When he’s on a case, Yagami works both with his old law firm and his new parter, a childhood friend who’s also a member of a Yakuza family. These characters are fairly interesting across the board, though none of them really left a big impression. The Yakuza series has long had a problem with representation, somehow always finding a way to shoehorn insensitive jokes into the games and keep women sidelined in their stories. Judgment does a bit better in that regard, putting some women at least near the spotlight, though they still absolutely take a back seat to the game’s male characters. While I didn’t run into any of the transphobia that plagued Yakuza titles, some of the background chatter from pedestrians is inexplicably misogynistic, and Yagami himself makes at least one terribly ignorant comment about a homeless person he meets early in the game.
Before the time that Judgment is set, Yagami was a promising lawyer, but quit his job when he got a client’s murder conviction overturned (an extremely rare occurrence in Japan), only for that man to quickly be arrested and convicted for another murder. Several years later, there’s another killer on the loose, leaving bodies with gouged-out eyes around the city, and Yagami seems to be the only person capable of solving the case. He’s since gotten himself an ill-fitting leather jacket and turned into a private detective, which in practice involves more back-alley beatdowns than it does actual detective work.

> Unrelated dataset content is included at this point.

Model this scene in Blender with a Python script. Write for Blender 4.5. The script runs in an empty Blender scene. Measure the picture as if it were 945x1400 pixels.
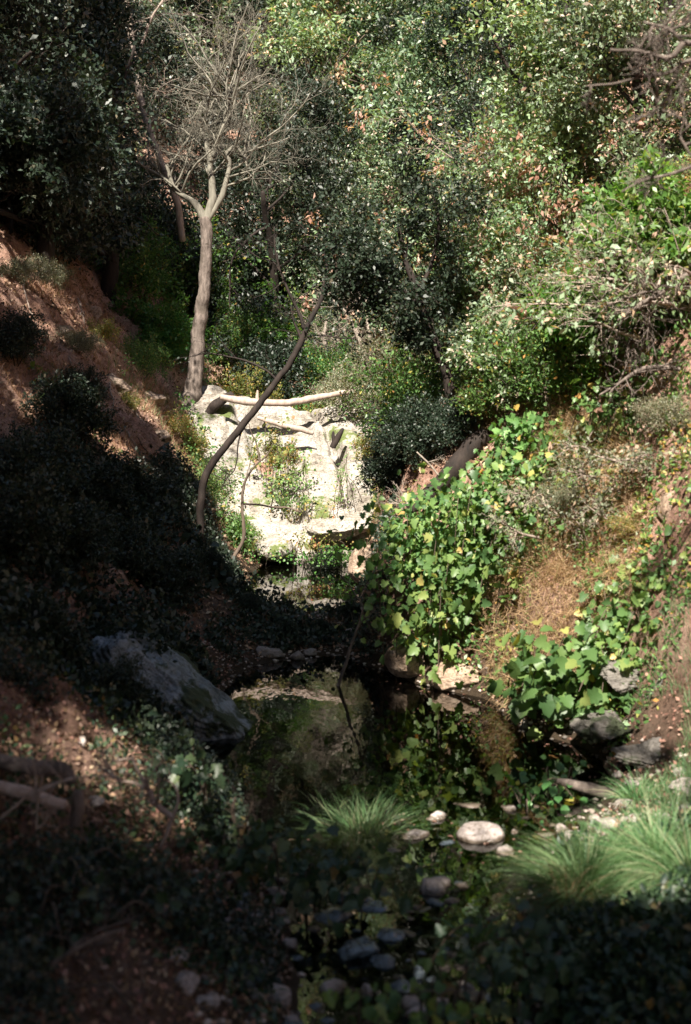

As exciting as the idea of playing as a private eye is, the game’s execution of Yagami’s detective work is its weakest aspect. Aside from the aforementioned brawls, Yagami’s investigations generally boil down to picking a few locks, quietly tailing a suspect, chasing another through the streets, and piecing the case together in conversation. Each of these plays out in a minigame that ranges from dull to tedious. Chasing a suspect on foot turns into a series of button prompts to jump over the traffic cones that absolutely litter the streets and dodge pedestrians, who always stand in one clump to your right, then one clump to your left and are totally nonplussed by people barreling toward them at full speed. The lockpicking minigame is basically an easier version of the one from Oblivion, where you use a pick to manually lift the lock’s pins. It’s a decent enough game, but it gets old quickly. The worst is when you have to follow someone without them noticing you. These events drag on for minutes (which feel like hours) as you slowly walk behind your subject, pressing a button to duck behind a car or sign whenever they turn around.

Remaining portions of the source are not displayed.